The first fully functional program-controlled
electromechanical digital computer in the world (the Z3)
was completed by Zuse in 1941, but was destroyed in 1944
during the war. Because of its historical importance, a
copy was made in 1960 and put on display in the German
Museum ("Deutsches Museum") in Munich.
Next came the more sophisticated Z4, which was the only
Zuse Z-machine to survive the war. The Z4 was almost
complete when, due to continued air raids, it was moved
from Berlin to Gottingen where it was installed in the
laboratory of the Aerodynamische Versuchanstalt
(DVL/Experimental Aerodynamics Institute). It was only
there for a few weeks before Gottingen was in danger of
being captured and the machine was once again moved to a
small village "Hinterstein" in the Allgau/Bavaria. Finally
it was taken to Switzerland where it was installed in the
ETH (Federal Polytechnical Institute/"Eidgenossisch
Technische Hochschule") in Zurich in 1950. It was used in
the Institute of Applied Mathematics at the ETH until 1955.

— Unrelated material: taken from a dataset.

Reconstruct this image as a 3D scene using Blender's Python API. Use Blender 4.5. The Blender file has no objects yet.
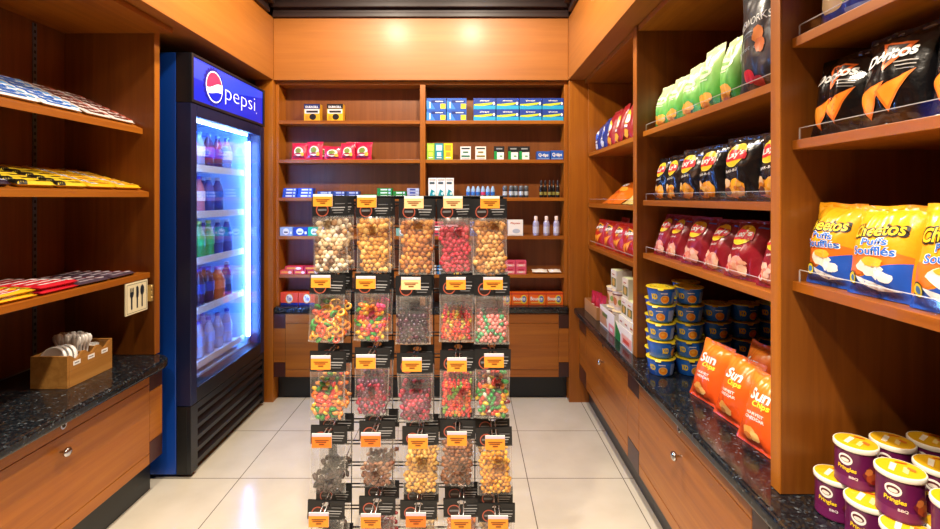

My German is pretty rusty, but if yours isn't, the full explanation of the
disposition of this one and only Z4 is contained in
http://www.access.ch/zopfi/ZuseZ4.html
as I struggle through reading it in German it looks to me as though the
machine stayed in Zurich until 1955 when it was decommissioned and moved to
Munich.
Perhaps Leitz sent people from Wetzlar to Zurich to use this machine. It
would have been the fastest computer on the continent at that time.